> EXERCISE REQUIREMENTS: Retype only the lines running from the beginning of the entries below to the line with "from mathutils import Vector, Matrix", both included. Do not include pictures.

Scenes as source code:
* Start *

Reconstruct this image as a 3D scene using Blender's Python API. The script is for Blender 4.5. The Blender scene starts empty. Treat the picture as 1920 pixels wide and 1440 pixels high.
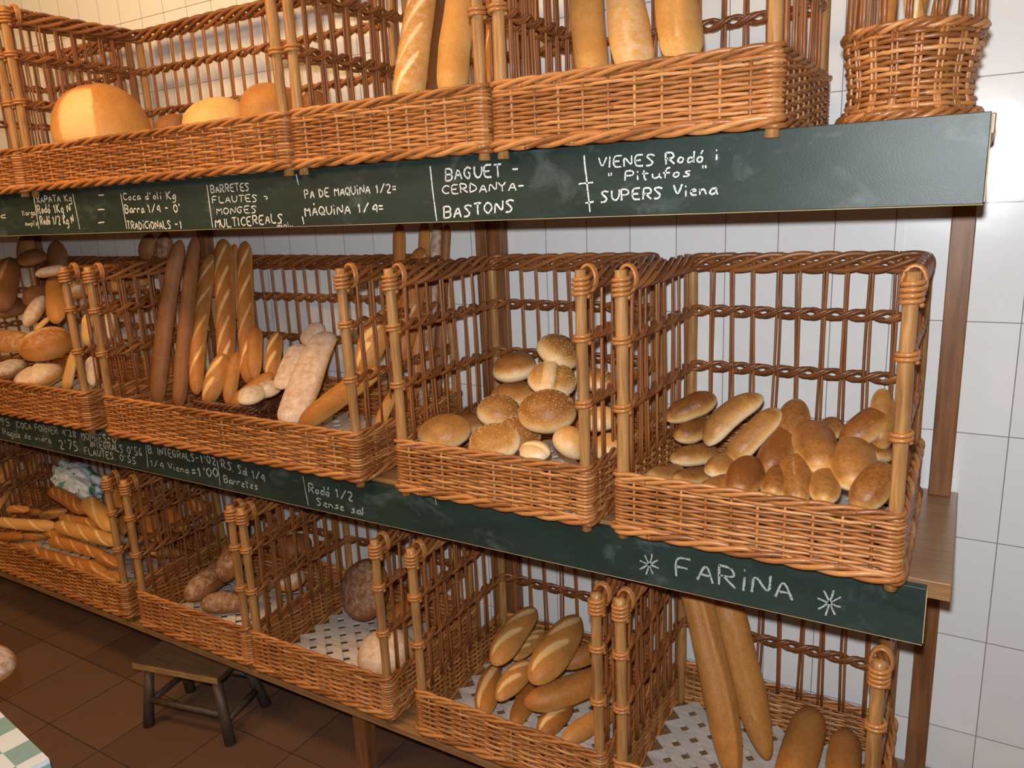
import bpy, math, random
import numpy as np
from mathutils import Vector, Matrix

random.seed(7)
RNG = np.random.default_rng(7)
SC = bpy.context.scene
COL = SC.collection
PI = math.pi

# ------------------------------------------------------------------ camera
cam_d = bpy.data.cameras.new('camera')
cam = bpy.data.objects.new('camera', cam_d)
COL.objects.link(cam)
cam_d.sensor_fit = 'HORIZONTAL'
cam_d.sensor_width = 36.0
cam_d.lens = 36.0 * 1433.92 / 1920.0
cam_d.clip_start = 0.05
R_ = Vector((0.85992, 0.50858, -0.04336)); U_ = Vector((-0.08054, 0.21908, 0.97238)); F_ = Vector((-0.50403, 0.83268, -0.22935))
cam.matrix_world = Matrix(((R_.x, U_.x, -F_.x, 0.14175), (R_.y, U_.y, -F_.y, -1.83291), (R_.z, U_.z, -F_.z, 1.59430), (0, 0, 0, 1)))
SC.camera = cam

# ------------------------------------------------------------------ light and exposure
SC.view_settings.view_transform = 'Standard'
SC.view_settings.look = 'None'
SC.view_settings.gamma = 1.0
SC.view_settings.use_curve_mapping = False
SC.view_settings.exposure = 0.1
world = bpy.data.worlds.new('room_light'); SC.world = world
world.use_nodes = True
world.node_tree.nodes['Background'].inputs[0].default_value = (1.0, 0.50, 0.22, 1)
world.node_tree.nodes['Background'].inputs[1].default_value = 0.085

def lamp(name, typ, loc, energy, color, target=None, **kw):
    d = bpy.data.lights.new(name, typ); d.energy = energy; d.color = color
    for k, v in kw.items(): setattr(d, k, v)
    o = bpy.data.objects.new(name, d); COL.objects.link(o); o.location = loc
    if target is not None:
        o.rotation_euler = (Vector(target) - Vector(loc)).to_track_quat('-Z', 'Y').to_euler()
    return o
lamp('camera_flash', 'POINT', (0.13, -1.84, 1.676), 100, (0.93, 0.97, 1.0), shadow_soft_size=0.018)
lamp('ceiling_lamp', 'AREA', (-1.7, -1.45, 3.0), 34, (1.0, 0.62, 0.27), (-1.9, -0.2, 1.6), shape='RECTANGLE', size=1.8, size_y=0.5)
lamp('shop_lamp', 'AREA', (-2.9, -2.6, 2.6), 27, (1.0, 0.62, 0.27), (-2.6, -0.3, 1.0), shape='RECTANGLE', size=1.2, size_y=0.6)

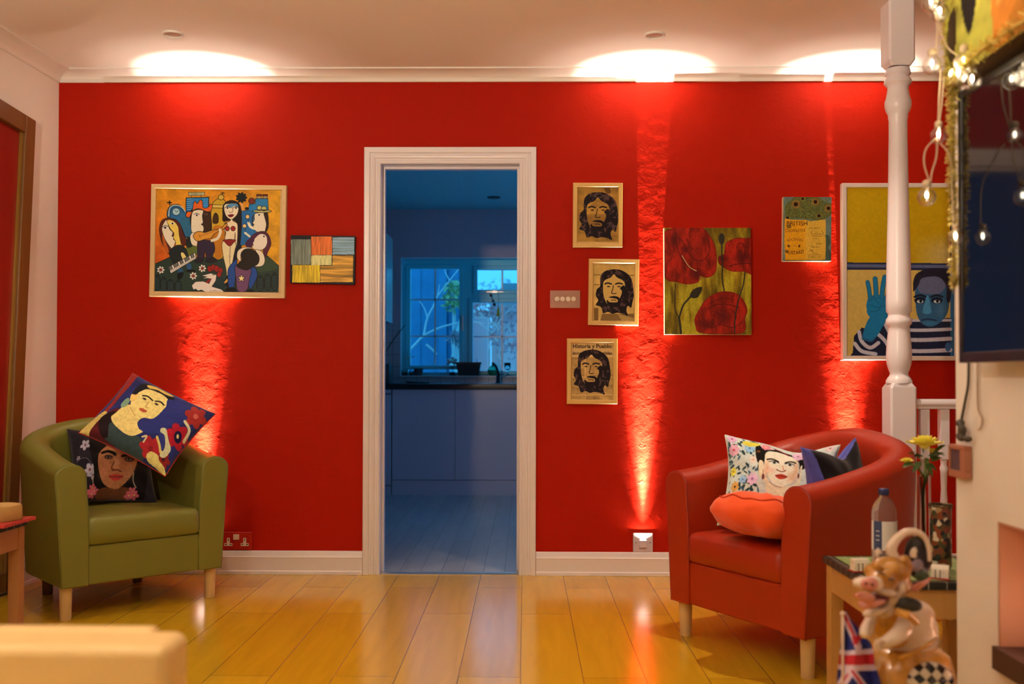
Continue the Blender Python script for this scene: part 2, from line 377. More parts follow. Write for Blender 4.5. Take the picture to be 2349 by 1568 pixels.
for i in range(0, 24): b.box(KX0+.0+i*.14, KX0+.006+i*.14, .12, KY, KH-.0015, KH+.001)
struct(mk('ceiling_kitchen', b, KC))
b = B(); b.box(KX0-.1, KX1+.1, 0.0, KY+.26, -.1, 0); struct(mk('floor_kitchen', b, KF))
# tiled splashback
TIL = mat('white_wall_tiles', (.5,.5,.54), .15); nt = TIL.node_tree; tc = nt.nodes.new('ShaderNodeTexCoord'); br = nt.nodes.new('ShaderNodeTexBrick'); br.offset = 0
sx = nt.nodes.new('ShaderNodeSeparateXYZ'); cx = nt.nodes.new('ShaderNodeCombineXYZ'); nt.links.new(tc.outputs['Object'], sx.inputs[0]); nt.links.new(sx.outputs[0], cx.inputs[0]); nt.links.new(sx.outputs[2], cx.inputs[1])
nt.links.new(cx.outputs[0], br.inputs['Vector']); br.inputs['Scale'].default_value = 1; br.inputs['Brick Width'].default_value = .105; br.inputs['Row Height'].default_value = .105; br.inputs['Mortar Size'].default_value = .0016
br.inputs['Color1'].default_value = (.5,.5,.54,1); br.inputs['Color2'].default_value = (.46,.46,.5,1); br.inputs['Mortar'].default_value = (.12,.12,.13,1); nt.links.new(br.outputs[0], nt.nodes['Principled BSDF'].inputs['Base Color'])
b = B(); b.box(KX0, wx0, KY-.008, KY, .905, 1.42); b.box(wx0, KX1, KY-.008, KY, .905, wz0-.005); struct(mk('trim_6', b, TIL))
# window
UPVC = mat('window_frame_daylight_cast', (.12,.80,.93), .3); GL = mat('window_glass', (1,1,1), 0, trans=1, ior=1.45)  # blue daylight cast put into the frame colour
nt = GL.node_tree; gb = nt.nodes['Principled BSDF']; mo = nt.nodes['Material Output']; tb = nt.nodes.new('ShaderNodeBsdfTransparent'); gg = nt.nodes.new('ShaderNodeBsdfGlossy'); gg.inputs['Roughness'].default_value = .02
ms = nt.nodes.new('ShaderNodeMixShader'); ms.inputs[0].default_value = .06; nt.links.new(tb.outputs[0], ms.inputs[1]); nt.links.new(gg.outputs[0], ms.inputs[2]); nt.links.new(ms.outputs[0], mo.inputs[0])
SILLM = mat('white_sill', (.7,.73,.76), .3)
yw = KY+.13
def wx(px): return onY(px, 800, yw).x
def wz(py): return onY(1040, py, yw).z
win = thing('window_1', None, None, (0, yw, wz0)); del win['label'], win['category']; win['kind'] = 'structure'
fx0 = wx(931); fz_t = wz(601); fz_b = wz0
def fr(name, x0, x1, z0_, z1_, w, y0, y1, p):
    b = B(); b.box(x0, x0+w, y0, y1, z0_, z1_); b.box(x1-w, x1, y0, y1, z0_, z1_); b.box(x0+w, x1-w, y0, y1, z0_, z0_+w); b.box(x0+w, x1-w, y0, y1, z1_-w, z1_)
    return mk(name, b, UPVC, p, bevel=.004)
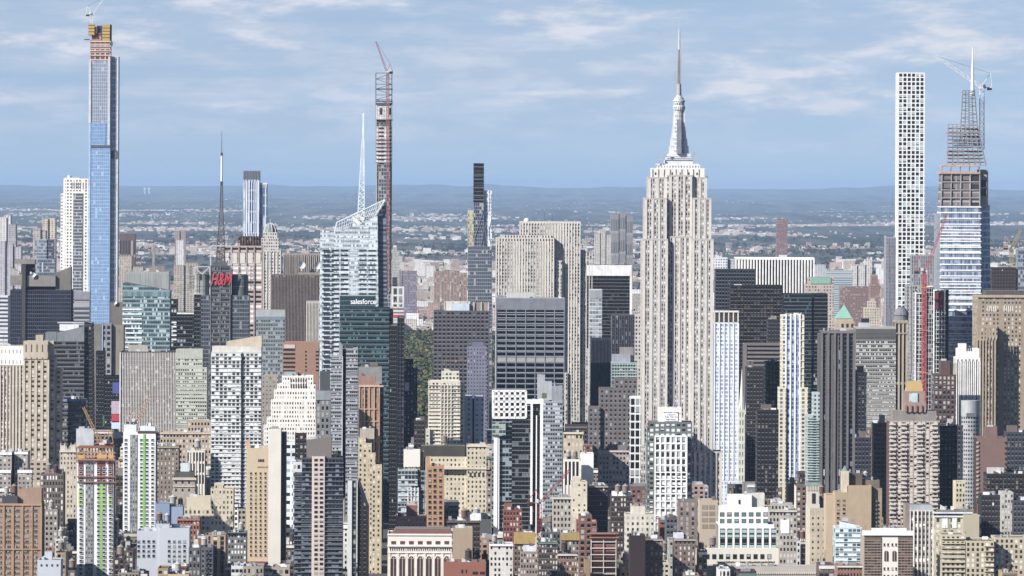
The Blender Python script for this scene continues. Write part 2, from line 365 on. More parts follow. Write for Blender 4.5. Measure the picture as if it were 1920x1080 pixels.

* End *

> RESULT FOR THIS EXERCISE:
Reconstruct this image as a 3D scene using Blender's Python API. The script is for Blender 4.5. The Blender scene starts empty. Treat the picture as 1920 pixels wide and 1440 pixels high.
import bpy, math, random
import numpy as np
from mathutils import Vector, Matrix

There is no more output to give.